Obwohl die Bösen in "From Dusk Till Dawn" Blutsauger sind, hat der Streifen nicht viel mit dem klassischen Horror- oder gar Vampirfilm gemeinsam. Hier gibt es weder dunkle Gruften und wabernde Nebelbänke, noch bedient Rodriguez sich der Gänsehauteffekte alter 'Schinken' à la Nosferatu & Co. Dafür gibt's Splatter ohne Ende. Doch anstatt den Zuschauer, wie in vielen anderen Filmen des Genres, mit ekelhaften Effekten zu schockieren, bewegt sich der Horror in "From Dusk Till Dawn" in bis dato unbekannten Dimensionen: Er ist brachial, computeranimiert und knallbunt. Splatter wird hier regelrecht neu definiert. Genial.
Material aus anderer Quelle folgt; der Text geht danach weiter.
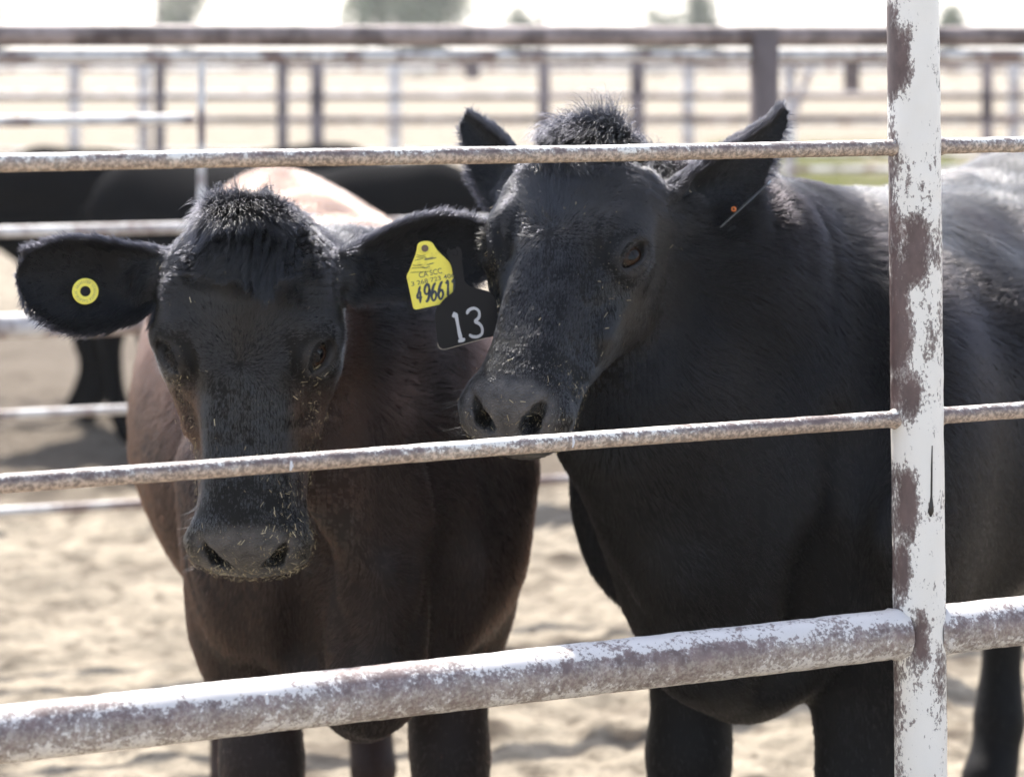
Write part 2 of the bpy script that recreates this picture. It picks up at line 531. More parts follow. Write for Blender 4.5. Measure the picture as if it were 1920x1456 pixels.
# --- second animal: head turned a little, body running off to the right
c2 = Cow(head_pose(-26, -38, 1.0), (.110, 3.37, 1.351), .98, (.395, 3.66), (.565, .825),
         {-1: dict(root=(.096, -.10, .105), tip=at(868, 218, 3.55), n=(-.85, -.45, .25), w=.86, cup=1.0, prof=[.036, .044, .050, .050, .040, .026, .015, .005]),
          1: dict(root=(.100, -.105, .115), tip=at(1474, 200, 3.50), n=(.06, -.90, -.43), w=1.0, cup=1.25, lag=-.024, prof=[.050, .056, .062, .056, .040, .023, .014, .005])})


def build2(F):
    c = c2
    legs = [hooved_leg(.150, .0, True, .80), hooved_leg(-.150, .0, True, .80), hooved_leg(.15, -1.16, False, .84), hooved_leg(-.15, -1.16, False, .84)]
    c.torso(F, scaled_prof(1.035, 1.10), legs)
    H = c.hw
    F.chain([H((0, -.12, .090)), H((0, -.14, .06)) * .4 + c.bw(.05, 0, 1.03) * .6, c.bw(-.1, 0, 1.0)], [.095, .15, .19], k=.08)
    F.chain([H((0, -.16, .15)), H((0, -.2, .18)) * .5 + c.bw(.2, 0, .76) * .5, c.bw(.12, 0, .70)], [.085, .13, .18], k=.08)
    F.chain([H((0, -.20, .22)) * .6 + c.bw(.25, 0, .66) * .4, c.bw(.27, 0, .72), c.bw(.22, 0, .58), c.bw(.10, 0, .52)], [.025, .045, .06, .05], k=.06)
    for s in (-1, 1):
        F.ell(c.bw(.10, s * .19, .76), (.09, .13, .14), k=.06)
        F.ell(c.bw(-.05, s * .21, .86), (.10, .17, .24), k=.12)
        F.chain([c.bw(.10, s * .22, 1.06), c.bw(.17, s * .235, .90), c.bw(.20, s * .20, .70), c.bw(.17, s * .12, .56)], [.010, .026, .034, .03], k=.07, cut=True)
        F.ell(c.bw(-.03, s * .17, .60), (.075, .085, .13), k=.05)
    c.head(F)


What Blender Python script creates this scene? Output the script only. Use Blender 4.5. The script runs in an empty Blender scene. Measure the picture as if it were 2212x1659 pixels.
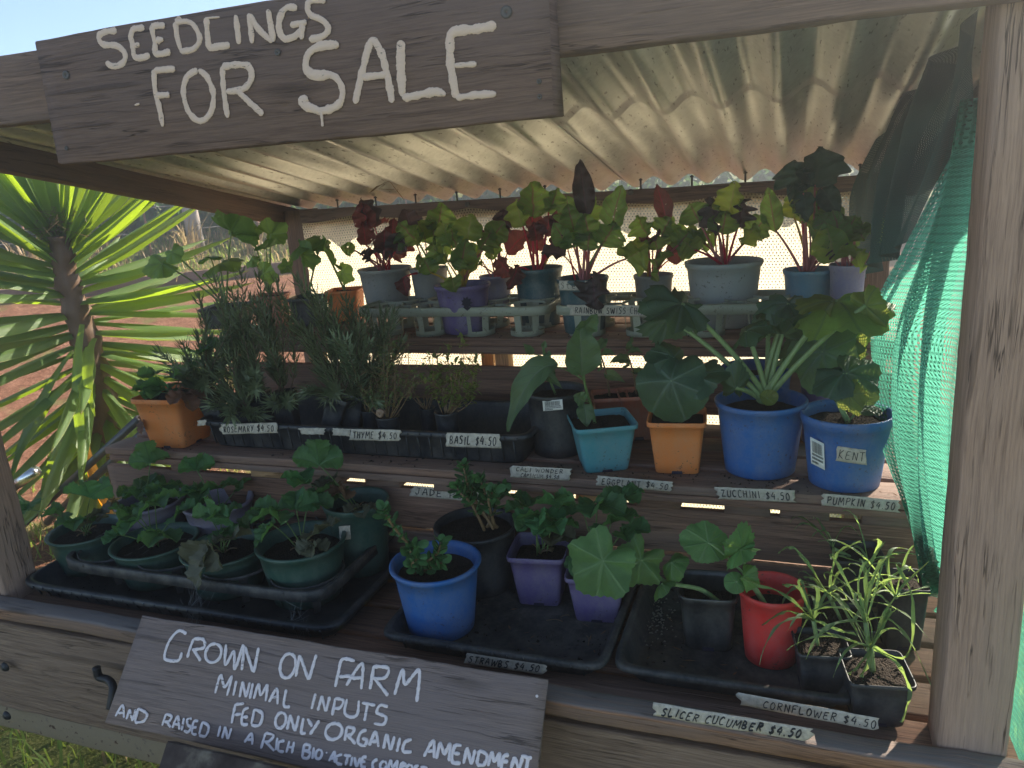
import bpy, math, random
from mathutils import Vector, Matrix, noise as mnoise
from math import radians, sin, cos, pi, atan2, exp
random.seed(7)
R = random.Random(11)
V3 = Vector
scene = bpy.context.scene

# ---------------------------------------------------------------- camera
FOC, CX, CY = 1661.0, 1106.0, 829.5          # picture measured 2212 x 1659
ROWS = [V3((0.94067396, 0.33218739, -0.06916682)), V3((0.02316297, -0.26623528, -0.96362973)), V3((-0.33852029, 0.90485928, -0.25813504))]
EYE = V3((0, -1.1, 0))                        # heights are measured from the lens; the ground is at -1.5
GZ = -1.5
cam_d = bpy.data.cameras.new('camera'); cam = bpy.data.objects.new('camera', cam_d)
scene.collection.objects.link(cam)
cam_d.sensor_width = 36; cam_d.lens = FOC / 2212 * 36; cam_d.clip_start = 0.02; cam_d.clip_end = 1500
m = Matrix((( ROWS[0].x, -ROWS[1].x, -ROWS[2].x, EYE.x), (ROWS[0].y, -ROWS[1].y, -ROWS[2].y, EYE.y), (ROWS[0].z, -ROWS[1].z, -ROWS[2].z, EYE.z), (0, 0, 0, 1)))
cam.matrix_world = m
scene.camera = cam
# ---------------------------------------------------------------- world, sun, exposure
FLARE_HAZE = 0.032
SUN_AZ, SUN_EL = 30.0, 33.0                   # azimuth from +Y towards +X
w = bpy.data.worlds.new('World'); scene.world = w; w.use_nodes = True
nt = w.node_tree; bg = nt.nodes['Background']
sky = nt.nodes.new('ShaderNodeTexSky'); sky.sky_type = 'NISHITA'; sky.sun_disc = False
sky.sun_elevation = radians(SUN_EL); sky.sun_rotation = radians(SUN_AZ)
sky.air_density = 0.5; sky.dust_density = 0.05; sky.altitude = 900; sky.ozone_density = 2.2
tint = nt.nodes.new('ShaderNodeMix'); tint.data_type = 'RGBA'; tint.blend_type = 'MULTIPLY'; tint.inputs[0].default_value = 1.0; tint.inputs[7].default_value = (1.12, 0.99, 0.80, 1)
nt.links.new(sky.outputs[0], tint.inputs[6]); nt.links.new(tint.outputs[2], bg.inputs[0]); bg.inputs[1].default_value = 0.125
sl = bpy.data.lights.new('sun', 'SUN'); sun = bpy.data.objects.new('sun', sl); scene.collection.objects.link(sun)
sl.energy = 4.6; sl.angle = radians(0.5); sl.color = (1.0, 0.91, 0.76)
sd = V3((sin(radians(SUN_AZ)) * cos(radians(SUN_EL)), cos(radians(SUN_AZ)) * cos(radians(SUN_EL)), sin(radians(SUN_EL))))
sun.rotation_euler = sd.to_track_quat('Z', 'Y').to_euler()
sun.location = (3, 3, 4)
scene.view_settings.view_transform = 'Standard'; scene.view_settings.look = 'None'
scene.view_settings.exposure = 1.82; scene.view_settings.gamma = 1.0
scene.render.engine = 'CYCLES'
cy = scene.cycles
cy.max_bounces = 8; cy.transparent_max_bounces = 16; cy.diffuse_bounces = 5; cy.glossy_bounces = 3; cy.transmission_bounces = 5
cy.use_denoising = True; cy.sample_clamp_indirect = 6.0

# ---------------------------------------------------------------- measuring helpers
def ray(px, py):
    a = V3((px - CX, py - CY, FOC)); return ROWS[0] * a.x + ROWS[1] * a.y + ROWS[2] * a.z
def A(px, py, y):                              # point on the upright plane at depth y
    r = ray(px, py); return EYE + r * ((y - EYE.y) / r.y)
def AZ(px, py, z):
    r = ray(px, py); return EYE + r * (z / r.z)
def AX(px, py, x):
    r = ray(px, py); return EYE + r * (x / r.x)
def AD(px, py, d):                             # point at distance d
    r = ray(px, py).normalized(); return EYE + r * d
def depth(p): return ROWS[2].dot(p - EYE)
def mpp(p): return depth(p) / FOC              # metres per measured pixel

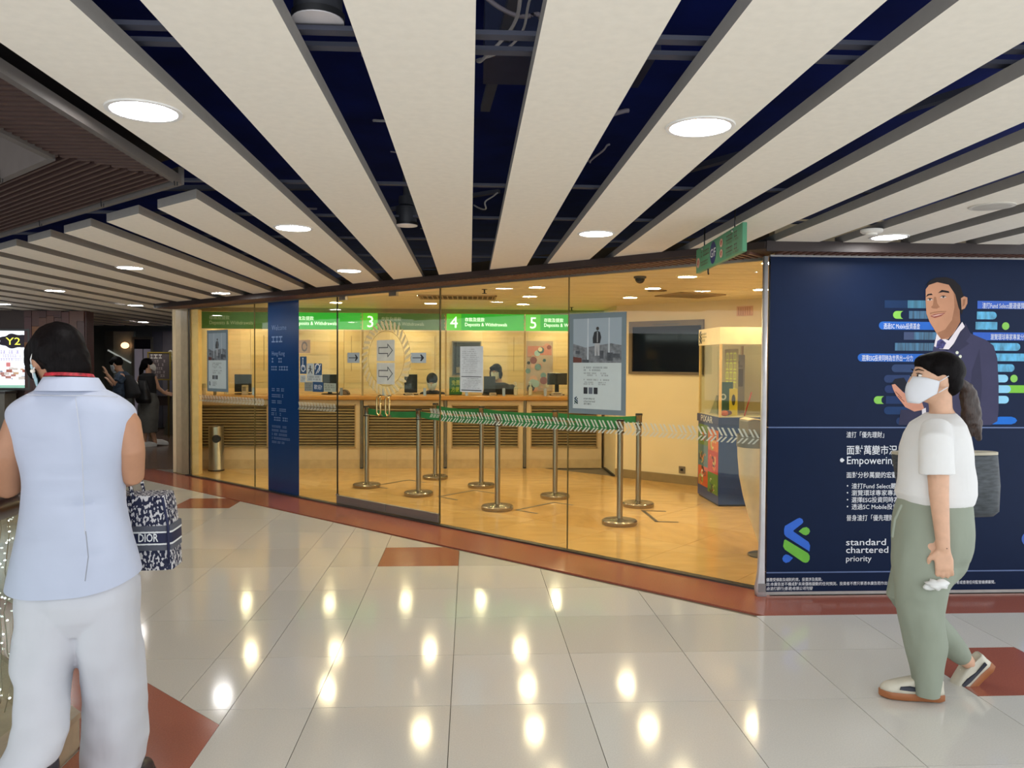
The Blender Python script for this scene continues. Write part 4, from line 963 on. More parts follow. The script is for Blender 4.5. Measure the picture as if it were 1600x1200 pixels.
hpill(1398, 1470, 542, 6.2, CITY, left=False, right=False); hpill(1340, 1470, 559, 6.4, '#2a64bd')
hpill(1393, 1440, 575.5, 6.2, '#2f4268'); hpill(1381, 1440, 592, 6.2, '#2a3c64'); hpill(1382, 1440, 608, 6.2, '#263763'); hpill(1384, 1440, 625, 6.2, '#1f3560', left=False); hpill(1381, 1450, 641.5, 6.2, '#1d3a66'); hpill(1400, 1450, 658, 6.2, '#20355f')
hpill(1527, 1700, 477, 6.4, '#3f66c2', left=False, right=False); hpill(1526, 1557, 493, 6.2, CITY2, left=False); hpill(1524, 1558, 509, 6.2, CITY2, left=False, right=False)
c = HL(1571, 509.5); MB().flat(arc(c[0], c[1], 6.2 * S, 0, 360, 18)[:-1], -.002).build('print_mark', mat('#7cc142', .4), hd)
hpill(1520, 1700, 526, 6.4, '#3561c0', left=False, right=False); hpill(1545, 1594, 542, 6.2, CITY2, left=False); hpill(1552, 1650, 558.5, 6.2, CITY2, left=False); hpill(1555, 1585, 575, 6.2, CITY2, left=False)
hpill(1556, 1575, 591.5, 6.2, '#8fcdea', left=False); c = HL(1584, 591.5); MB().flat(arc(c[0], c[1], 6.2 * S, 0, 360, 18)[:-1], -.002).build('print_mark', mat('#7cc142', .4), hd)
hpill(1556, 1650, 608, 6.2, '#7cc142', left=False); hpill(1556, 1579, 608, 6.2, '#8fcdea', y=-.002, left=False); hpill(1556, 1576, 624.5, 6.2, '#8fcdea', left=False)
c0 = [(1548, 663), (1556, 651)] ; hpoly([(1547, 663), (1558, 652), (1562, 651), (1580, 651), (1586, 653), (1589, 657), (1586, 661), (1580, 663)], '#1d6fd0', -.0015)
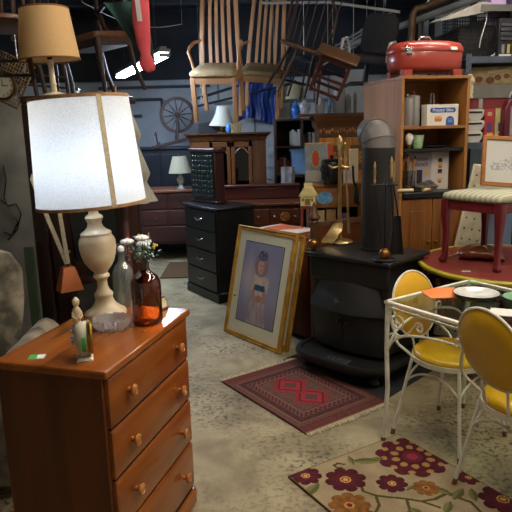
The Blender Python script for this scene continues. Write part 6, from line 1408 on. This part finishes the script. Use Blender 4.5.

Die Filmmusik von Tito und Tarantula ist beim Publikum so gut angekommen, daß sie - losgelöst vom Film - selbständig Kultstatus erreicht hat. Sogar Tequila-Werbespots bedienen sich der Mexicano-Rhytmen. Und wenn sich die Vampirlady Satanico Pandemonium (Salma Hayek) leichtbekleidet zu den Klängen von Tito und Tarantula im Takt wiegt, dann ist das nicht nur etwas für's Ohr! ;-)
Ein paar Gimmicks gibt's natürlich, wie bei allen Filmen aus der Ideenschmiede Rodriguez / Tarantino üblich, auch in "From Dusk Till Dawn" zu sehen:
Da wäre zum Beispiel ein Blick des Kameraobjektives geradewegs durch das Einschußloch in Richard Geckos verletzter Hand. Oder der kurzfristig durchsichtig werdende Kofferraumdeckel des Fluchtautos, durch den der Zuschauer eine im Inneren liegende Geisel sehen kann. Grotesk witzig.
Fazit:
"From Dusk Till Dawn" amüsiert ohne lustig zu sein, schockiert ohne gruselig zu sein und unterhält ohne einen einzigen Funken Langeweile. Anspruchsvolle Cineasten sollten die Finger von dem Streifen lassen, alle anderen dürfen ihn lieben. In drei Worten: Abgedreht und genial!